Leslie Limon said...

I am very impressed with your cooking skills! :D I too was going to suggest making a soup with the bones. But instead will suggest that you make chilaquiles with the leftover tortillas. Delicious and oh-so-easy!

Anonymous said...

nice post. thanks.

cwilson284 said...

And to think that you do that on a campstove...

Merida Mikey said...

'Ya made me hungry!

I often buy one of those chickens and do about the same as you do. For the price, you get a big bang for your peso! I don't eat the skin, and that helps calorie-wise.

Steve Cotton said...

Tancho -- I have heard that we pay more for food here on the coast -- call it the humidity tax. And a lot of the vegetables are mediocre at best. Except for the tropical fruits that are excellent.

Teresa -- You guessed correctly: Guanajuato. GTO just has a "racy" connotation. I have an oven, but I do not use it. I have no baking skills -- probably because I do not care for baked goods, other than pie.

Leslie -- Great idea. Unfortunately, there were no tortillas left over. They tend to disappear at the first sitting.

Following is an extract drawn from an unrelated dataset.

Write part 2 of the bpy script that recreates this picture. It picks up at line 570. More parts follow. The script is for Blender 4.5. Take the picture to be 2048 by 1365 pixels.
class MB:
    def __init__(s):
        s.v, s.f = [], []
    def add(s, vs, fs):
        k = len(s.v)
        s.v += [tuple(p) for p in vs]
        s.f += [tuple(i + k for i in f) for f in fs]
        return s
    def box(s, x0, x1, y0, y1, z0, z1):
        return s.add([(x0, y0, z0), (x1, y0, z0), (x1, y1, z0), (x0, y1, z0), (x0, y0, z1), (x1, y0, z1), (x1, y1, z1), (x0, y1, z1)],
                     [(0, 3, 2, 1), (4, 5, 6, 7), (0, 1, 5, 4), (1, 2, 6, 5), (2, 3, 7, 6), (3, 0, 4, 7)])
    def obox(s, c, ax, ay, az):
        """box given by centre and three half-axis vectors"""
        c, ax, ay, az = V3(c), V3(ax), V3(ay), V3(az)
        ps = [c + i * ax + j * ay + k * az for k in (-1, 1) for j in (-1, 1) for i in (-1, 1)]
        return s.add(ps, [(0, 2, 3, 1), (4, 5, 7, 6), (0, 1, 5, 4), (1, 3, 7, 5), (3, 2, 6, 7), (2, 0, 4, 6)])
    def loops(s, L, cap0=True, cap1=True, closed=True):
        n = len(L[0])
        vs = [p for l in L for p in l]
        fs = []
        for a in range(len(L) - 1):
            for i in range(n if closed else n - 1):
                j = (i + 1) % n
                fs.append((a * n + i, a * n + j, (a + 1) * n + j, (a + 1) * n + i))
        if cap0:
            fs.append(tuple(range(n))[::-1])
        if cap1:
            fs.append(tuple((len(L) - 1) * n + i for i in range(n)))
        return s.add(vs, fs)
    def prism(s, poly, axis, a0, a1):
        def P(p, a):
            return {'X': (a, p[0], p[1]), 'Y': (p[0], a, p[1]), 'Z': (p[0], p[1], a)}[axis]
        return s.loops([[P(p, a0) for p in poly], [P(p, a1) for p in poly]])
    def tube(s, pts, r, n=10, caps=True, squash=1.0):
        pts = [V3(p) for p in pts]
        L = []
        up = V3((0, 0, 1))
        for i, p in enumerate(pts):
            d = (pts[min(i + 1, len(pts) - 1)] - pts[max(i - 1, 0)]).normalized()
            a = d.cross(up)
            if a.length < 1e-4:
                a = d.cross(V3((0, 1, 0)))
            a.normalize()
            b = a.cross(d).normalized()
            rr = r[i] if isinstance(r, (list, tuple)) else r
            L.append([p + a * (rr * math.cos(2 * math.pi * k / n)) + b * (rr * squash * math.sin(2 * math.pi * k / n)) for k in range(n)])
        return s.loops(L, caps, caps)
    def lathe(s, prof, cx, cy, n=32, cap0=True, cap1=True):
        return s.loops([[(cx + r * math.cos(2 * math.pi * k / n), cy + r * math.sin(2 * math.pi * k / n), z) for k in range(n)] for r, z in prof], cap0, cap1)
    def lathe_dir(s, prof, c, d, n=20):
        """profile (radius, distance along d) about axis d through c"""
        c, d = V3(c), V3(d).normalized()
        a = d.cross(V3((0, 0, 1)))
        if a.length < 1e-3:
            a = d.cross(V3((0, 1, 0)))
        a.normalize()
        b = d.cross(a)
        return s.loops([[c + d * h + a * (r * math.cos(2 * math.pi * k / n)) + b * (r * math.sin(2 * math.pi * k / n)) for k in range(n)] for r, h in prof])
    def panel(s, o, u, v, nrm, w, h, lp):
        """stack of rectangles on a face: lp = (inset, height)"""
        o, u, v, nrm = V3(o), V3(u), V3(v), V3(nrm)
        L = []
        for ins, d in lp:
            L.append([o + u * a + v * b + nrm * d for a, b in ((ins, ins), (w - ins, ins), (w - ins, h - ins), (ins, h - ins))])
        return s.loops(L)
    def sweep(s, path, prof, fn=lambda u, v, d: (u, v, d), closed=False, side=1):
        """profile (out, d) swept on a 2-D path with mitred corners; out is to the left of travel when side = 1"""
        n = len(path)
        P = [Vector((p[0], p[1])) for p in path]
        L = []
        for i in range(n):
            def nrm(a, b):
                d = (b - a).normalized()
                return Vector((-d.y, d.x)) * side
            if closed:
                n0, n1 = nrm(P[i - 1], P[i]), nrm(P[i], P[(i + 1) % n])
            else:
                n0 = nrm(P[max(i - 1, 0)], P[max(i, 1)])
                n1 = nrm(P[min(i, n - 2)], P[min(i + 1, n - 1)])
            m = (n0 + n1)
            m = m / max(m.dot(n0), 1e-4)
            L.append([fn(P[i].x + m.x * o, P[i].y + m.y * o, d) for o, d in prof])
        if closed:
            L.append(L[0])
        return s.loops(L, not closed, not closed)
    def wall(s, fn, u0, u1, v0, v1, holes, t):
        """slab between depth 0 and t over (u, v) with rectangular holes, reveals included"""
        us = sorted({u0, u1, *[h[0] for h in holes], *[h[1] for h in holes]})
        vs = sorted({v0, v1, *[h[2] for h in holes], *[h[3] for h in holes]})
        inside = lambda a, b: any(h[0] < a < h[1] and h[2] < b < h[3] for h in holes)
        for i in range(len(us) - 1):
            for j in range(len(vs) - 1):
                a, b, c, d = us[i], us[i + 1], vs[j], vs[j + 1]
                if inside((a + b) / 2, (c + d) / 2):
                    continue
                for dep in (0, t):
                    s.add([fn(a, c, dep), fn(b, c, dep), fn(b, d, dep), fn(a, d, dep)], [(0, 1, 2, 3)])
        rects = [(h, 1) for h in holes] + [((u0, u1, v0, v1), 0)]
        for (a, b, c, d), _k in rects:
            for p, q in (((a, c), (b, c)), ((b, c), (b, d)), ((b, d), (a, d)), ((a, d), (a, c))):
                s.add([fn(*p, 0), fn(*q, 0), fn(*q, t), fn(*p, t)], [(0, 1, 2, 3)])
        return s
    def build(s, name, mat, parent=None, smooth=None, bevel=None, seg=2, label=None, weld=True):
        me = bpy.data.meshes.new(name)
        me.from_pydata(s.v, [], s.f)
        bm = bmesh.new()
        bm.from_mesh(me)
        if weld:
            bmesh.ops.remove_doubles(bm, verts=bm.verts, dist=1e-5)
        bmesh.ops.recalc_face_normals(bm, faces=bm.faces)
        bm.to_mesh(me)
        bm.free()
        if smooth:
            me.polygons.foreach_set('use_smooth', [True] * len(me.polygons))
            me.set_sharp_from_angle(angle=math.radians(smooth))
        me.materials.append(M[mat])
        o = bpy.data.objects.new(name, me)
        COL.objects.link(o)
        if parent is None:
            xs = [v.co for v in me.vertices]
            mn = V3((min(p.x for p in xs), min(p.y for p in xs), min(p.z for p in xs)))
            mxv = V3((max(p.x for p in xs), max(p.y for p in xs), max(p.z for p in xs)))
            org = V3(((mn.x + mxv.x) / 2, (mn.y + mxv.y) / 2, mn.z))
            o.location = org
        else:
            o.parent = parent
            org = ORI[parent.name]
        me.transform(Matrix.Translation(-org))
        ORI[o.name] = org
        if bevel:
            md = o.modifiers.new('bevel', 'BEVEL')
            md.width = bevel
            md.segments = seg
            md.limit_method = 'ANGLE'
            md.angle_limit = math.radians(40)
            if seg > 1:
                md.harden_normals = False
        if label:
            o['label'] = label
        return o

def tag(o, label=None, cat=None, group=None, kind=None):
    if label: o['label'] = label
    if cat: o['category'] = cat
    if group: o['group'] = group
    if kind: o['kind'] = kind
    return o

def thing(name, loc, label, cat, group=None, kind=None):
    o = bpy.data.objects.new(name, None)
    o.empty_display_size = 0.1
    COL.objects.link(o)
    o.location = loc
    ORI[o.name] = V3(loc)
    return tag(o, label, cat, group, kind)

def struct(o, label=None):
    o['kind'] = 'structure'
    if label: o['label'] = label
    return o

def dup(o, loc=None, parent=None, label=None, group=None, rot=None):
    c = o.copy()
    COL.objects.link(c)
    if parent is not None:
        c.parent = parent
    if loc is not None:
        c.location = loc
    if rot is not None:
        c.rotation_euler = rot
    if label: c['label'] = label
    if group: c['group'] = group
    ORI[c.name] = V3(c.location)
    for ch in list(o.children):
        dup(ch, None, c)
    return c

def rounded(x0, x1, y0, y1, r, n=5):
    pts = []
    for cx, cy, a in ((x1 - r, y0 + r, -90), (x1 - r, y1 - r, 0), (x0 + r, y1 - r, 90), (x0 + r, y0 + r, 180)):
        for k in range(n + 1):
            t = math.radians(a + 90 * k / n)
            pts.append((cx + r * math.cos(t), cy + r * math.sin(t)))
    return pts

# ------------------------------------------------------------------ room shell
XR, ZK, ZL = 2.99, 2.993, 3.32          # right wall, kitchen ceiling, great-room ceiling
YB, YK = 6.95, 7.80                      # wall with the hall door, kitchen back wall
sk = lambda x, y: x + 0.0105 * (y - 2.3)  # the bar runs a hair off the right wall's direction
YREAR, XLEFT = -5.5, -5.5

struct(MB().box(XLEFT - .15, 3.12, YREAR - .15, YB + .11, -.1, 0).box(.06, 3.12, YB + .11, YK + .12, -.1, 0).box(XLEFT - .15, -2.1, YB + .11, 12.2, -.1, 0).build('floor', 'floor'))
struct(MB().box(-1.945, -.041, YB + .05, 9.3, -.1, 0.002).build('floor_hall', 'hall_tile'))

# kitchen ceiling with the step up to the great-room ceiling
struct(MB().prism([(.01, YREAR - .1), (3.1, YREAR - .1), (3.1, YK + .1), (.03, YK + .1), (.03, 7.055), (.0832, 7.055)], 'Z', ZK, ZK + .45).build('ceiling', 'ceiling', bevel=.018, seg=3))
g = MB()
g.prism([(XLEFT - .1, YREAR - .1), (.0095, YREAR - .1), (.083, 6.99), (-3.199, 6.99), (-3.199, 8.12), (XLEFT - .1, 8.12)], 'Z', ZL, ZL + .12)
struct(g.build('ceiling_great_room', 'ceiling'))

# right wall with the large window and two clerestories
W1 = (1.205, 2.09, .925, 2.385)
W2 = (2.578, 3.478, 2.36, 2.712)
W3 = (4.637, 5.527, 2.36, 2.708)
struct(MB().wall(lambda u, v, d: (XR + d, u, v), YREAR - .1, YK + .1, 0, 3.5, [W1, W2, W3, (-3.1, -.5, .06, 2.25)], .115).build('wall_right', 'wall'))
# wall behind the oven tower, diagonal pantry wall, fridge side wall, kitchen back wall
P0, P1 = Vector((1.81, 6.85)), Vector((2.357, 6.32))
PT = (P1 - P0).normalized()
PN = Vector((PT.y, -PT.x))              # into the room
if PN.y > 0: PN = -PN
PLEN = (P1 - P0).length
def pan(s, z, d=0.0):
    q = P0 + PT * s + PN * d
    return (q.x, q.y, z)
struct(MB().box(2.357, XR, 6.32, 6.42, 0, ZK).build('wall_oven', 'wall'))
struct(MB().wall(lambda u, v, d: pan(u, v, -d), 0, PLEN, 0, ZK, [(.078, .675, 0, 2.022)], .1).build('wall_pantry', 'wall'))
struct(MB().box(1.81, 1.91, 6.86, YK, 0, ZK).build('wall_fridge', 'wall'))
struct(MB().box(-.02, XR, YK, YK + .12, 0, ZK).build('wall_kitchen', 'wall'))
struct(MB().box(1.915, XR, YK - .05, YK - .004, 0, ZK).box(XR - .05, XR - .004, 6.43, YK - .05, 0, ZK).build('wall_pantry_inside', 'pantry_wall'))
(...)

Anonymous -- You are welcome.

Cwilson284 -- I can also whittle furniture with my pen knife.

Mikey -- I actually developed this skill in Oregon. Every Sunday I would buy a roasted chicken at Safeway (no where near as tasty as Mexican chickens) and use the meat for several stir fry meals. I must admit that I miss the potato salad, though. That may explain my expanded waist.